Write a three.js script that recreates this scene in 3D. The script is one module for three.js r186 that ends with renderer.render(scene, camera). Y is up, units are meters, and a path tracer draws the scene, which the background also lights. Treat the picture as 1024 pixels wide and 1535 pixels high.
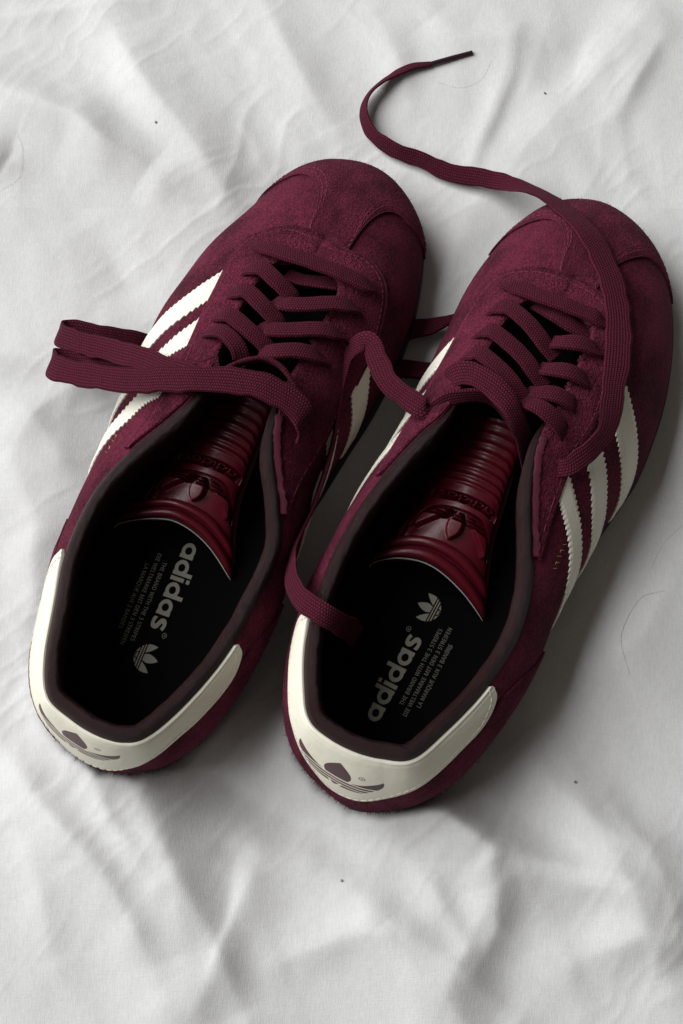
import * as THREE from 'three';
import { mergeGeometries } from 'three/addons/utils/BufferGeometryUtils.js';
import { RectAreaLightUniformsLib } from 'three/addons/lights/RectAreaLightUniformsLib.js';

// ------------------------------------------------------------------ camera, light, exposure
const MM = 0.001, R = THREE.MathUtils.degToRad;
const scene = new THREE.Scene();
const camera = new THREE.PerspectiveCamera(36, 1024 / 1535, 0.05, 20);
camera.position.set(0, 0.68 * Math.sin(R(70)), 0.68 * Math.cos(R(70)));
camera.lookAt(0, 0, 0);
const renderer = new THREE.WebGLRenderer({ antialias: true });
renderer.toneMapping = THREE.LinearToneMapping;
renderer.toneMappingExposure = 1.0;
renderer.shadowMap.enabled = true;
RectAreaLightUniformsLib.init();
scene.background = new THREE.Color(0.094, 0.085, 0.073);       // the dim, warm room above the bed
function areaLight(name, color, intensity, w, h, at, to) {
  const l = new THREE.RectAreaLight(color, intensity, w, h);
  l.name = name; l.position.set(...at); l.lookAt(...to); scene.add(l); return l;
}
areaLight('window_light', new THREE.Color(0.99, 0.997, 1.0), 6.4, 4.4, 3.6, [-2.9, 2.8, -1.0], [0, 0, 0]);
// ------------------------------------------------------------------ small maths
const lerp = (a, b, k) => a + (b - a) * k, clamp = (x, a = 0, b = 1) => Math.min(b, Math.max(a, x));
const smooth = (a, b, x) => { const k = clamp((x - a) / (b - a)); return k * k * (3 - 2 * k); };
function cr(p0, p1, p2, p3, k) {                                  // Catmull-Rom, any number of components
  const out = [];
  for (let i = 0; i < p1.length; i++) {
    const a = p0[i], b = p1[i], c = p2[i], d = p3[i];
    out.push(0.5 * (2 * b + (c - a) * k + (2 * a - 5 * b + 4 * c - d) * k * k + (3 * b - a - 3 * c + d) * k * k * k));
  }
  return out;
}
function along(P, x, closed = false) {                            // P at the real-valued index x
  const n = P.length;
  if (closed) { const i = Math.floor(x), at = (j) => P[((j % n) + n) % n]; return cr(at(i - 1), at(i), at(i + 1), at(i + 2), x - i); }
  x = clamp(x, 0, n - 1); const i = Math.min(Math.floor(x), n - 2), at = (j) => P[clamp(j, 0, n - 1)];
  const e = (j) => (j < 0 ? P[0].map((v, c) => 2 * v - P[1][c]) : j > n - 1 ? P[n - 1].map((v, c) => 2 * v - P[n - 2][c]) : P[j]);
  return cr(e(i - 1), at(i), at(i + 1), e(i + 2), x - i);
}
const path = (P, k) => along(P, k * (P.length - 1));              // P at 0..1
function lin(xs, ys, x) {
  if (x <= xs[0]) return ys[0];
  for (let i = 1; i < xs.length; i++) if (x <= xs[i]) return lerp(ys[i - 1], ys[i], (x - xs[i - 1]) / (xs[i] - xs[i - 1]));
  return ys[ys.length - 1];
}
// ------------------------------------------------------------------ the shape of the two shoes, in millimetres
// per station: sole edge (forward, right) and upper rim (forward, right, height); station 0 is the heel, 18 the toe, 1-17 the left side
const LEFT = {
  at: [-97, 114.8], yaw: 19.91,
  base: [[3.2, 2], [7, -13.4], [15.5, -23.8], [30, -32], [52, -36], [78, -39], [105, -43], [130, -48], [150, -52], [167, -53], [182, -53.5], [197, -53], [214, -50], [235, -45], [256, -36], [273, -28.5], [285, -20.5], [293.5, -9], [297, 7],
    [294, 21], [284, 34.5], [271, 44], [256, 48.5], [235, 52], [214, 52.5], [197, 51], [182, 49], [167, 46], [150, 43], [130, 39.5], [105, 38], [78, 38], [52, 36], [30, 31.5], [15.5, 24], [7, 13.6]],
  top: [[6.5, 4, 60.5], [9, -8, 60], [14, -19, 59.5], [27, -26, 57.5], [47, -32, 53], [73, -38, 51], [99, -37, 51], [119, -29, 54], [135, -19, 58.5], [148, -11, 65.5], [166, -9.6, 63.7], [192, -10.6, 55.7], [207, -9.3, 51.6], [220, -6, 48.7], [226, 4, 47], [229, 8, 46], [233, 8, 45], [236, 8, 44], [238, 8, 43.5],
    [236, 8, 44], [233, 8, 45], [229, 8, 46], [226, 12, 47], [220, 22, 48.7], [203, 24.2, 52.6], [188, 23, 57], [166, 21, 63.7], [150, 22, 65.5], [134, 26.5, 58], [117, 35, 54], [100, 41, 51], [76, 40, 51], [52, 36.5, 52.5], [30, 30, 56], [13, 22, 59.5], [7.5, 14.5, 60.2]],
};
const RIGHT = {
  at: [2.6, 130.7], yaw: 22.24,
  base: [[3.4, 1], [7, -13.4], [15.5, -24.8], [31, -32.5], [52, -36], [78, -37.5], [105, -38], [130, -38], [150, -38], [165, -39], [180, -39.5], [197, -39.5], [215, -39], [235, -38], [254, -34.5], [271, -28.5], [284, -20.5], [292, -10], [295.5, 4],
    [292, 19], [283, 33], [271, 43], [255, 51], [235, 57], [215, 60.5], [197, 61.5], [180, 61], [165, 58], [150, 54.5], [130, 50.5], [105, 44.5], [78, 42], [52, 37.5], [29.5, 31.5], [14.5, 22], [7, 12.6]],
  top: [[14.5, -3, 59.5], [15.5, -14, 59.5], [19, -23, 59], [28, -29, 57], [48, -37, 52.5], [74, -41, 51], [100, -40, 50.5], [122, -35, 54], [141, -27.5, 60], [152, -21, 65], [170, -18, 62.5], [190, -15, 56.3], [206, -13.5, 52], [219, -9.5, 49], [225, 1, 47.5], [229, 5, 46], [233, 5, 45], [236, 5, 44], [238, 5, 43.5],
    [236, 5, 44], [233, 5, 45], [229, 5, 46], [225, 9, 47.5], [217, 20.5, 49.5], [202, 21, 53], [186, 20.4, 57.5], [170, 19, 62.5], [155, 18, 65], [135, 23.5, 57.5], [117, 30.5, 53], [100, 36, 51], [79, 37.5, 50.5], [55, 32.5, 52], [33, 24, 56], [20, 17, 58.5], [16, 7, 59]],
};
const N = 36, SOLE = 14;
// how much straighter than an ellipse a section is, and how far it bulges, per station (same on both sides)
const STRAIGHT = [0.75, 0.75, 0.75, 0.75, 0.7, 0.65, 0.6, 0.55, 0.5, 0.45, 0.42, 0.38, 0.33, 0.25, 0.16, 0.1, 0.06, 0.04, 0.03];
const BULGE = [4, 4.6, 5.8, 7.2, 8, 8, 7, 5.5, 4, 3, 2.5, 2, 1.5, 1, 0.5, 0, 0, 0, 0];
const sym = (A) => A.concat(A.slice(1, 18).reverse()).map((v) => [v]);
const STRAIGHT2 = sym(STRAIGHT), BULGE2 = sym(BULGE);
function outN(shoe, a) {                                          // outward normal of the sole edge in plan: [forward, right]
  const p = along(shoe.base, a - 0.15, true), q = along(shoe.base, a + 0.15, true), du = q[0] - p[0], dv = q[1] - p[1], l = Math.hypot(du, dv);
  return [-dv / l * -1, du / l * -1].map((x, i) => x);
}
function raw(shoe, a, t) {                                        // point of the upper: [right, up, back]
  t = clamp(t);
  const b = along(shoe.base, a, true), T = along(shoe.top, a, true), k = along(STRAIGHT2, a, true)[0], bl = along(BULGE2, a, true)[0];
  const th = t * Math.PI / 2, c = lerp(Math.cos(th), 1 - t, k), s = lerp(Math.sin(th), t, k), n = outN(shoe, a), o = bl * Math.sin(Math.PI * Math.pow(t, 0.8));
  const u = T[0] + (b[0] - T[0]) * c + n[0] * o, v = T[1] + (b[1] - T[1]) * c + n[1] * o, h = SOLE - 1 + (T[2] - SOLE + 1) * s;
  return [v, h, -u];
}
function S(shoe, a, t, off = 0) {                                 // the same, moved out along the surface normal
  const p = raw(shoe, a, t);
  if (!off) return p;
  const n = normalAt(shoe, a, t);
  return [p[0] + n[0] * off, p[1] + n[1] * off, p[2] + n[2] * off];
}
function normalAt(shoe, a, t) {
  const tt = clamp(t, 0.02, 0.97), A = raw(shoe, a - 0.06, tt), B = raw(shoe, a + 0.06, tt), C = raw(shoe, a, tt - 0.02), D = raw(shoe, a, tt + 0.02);
  const x = new THREE.Vector3(B[0] - A[0], B[1] - A[1], B[2] - A[2]), y = new THREE.Vector3(D[0] - C[0], D[1] - C[1], D[2] - C[2]);
  const n = x.cross(y).normalize(), o = outN(shoe, a);
  if (n.x * o[1] + n.y * 0.5 - n.z * o[0] < 0) n.negate();
  return [n.x, n.y, n.z];
}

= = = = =

## GOAL OF THE EXERCISE
Give the count of lines holding the word "scene" and nothing more.

## TASK RESULT
4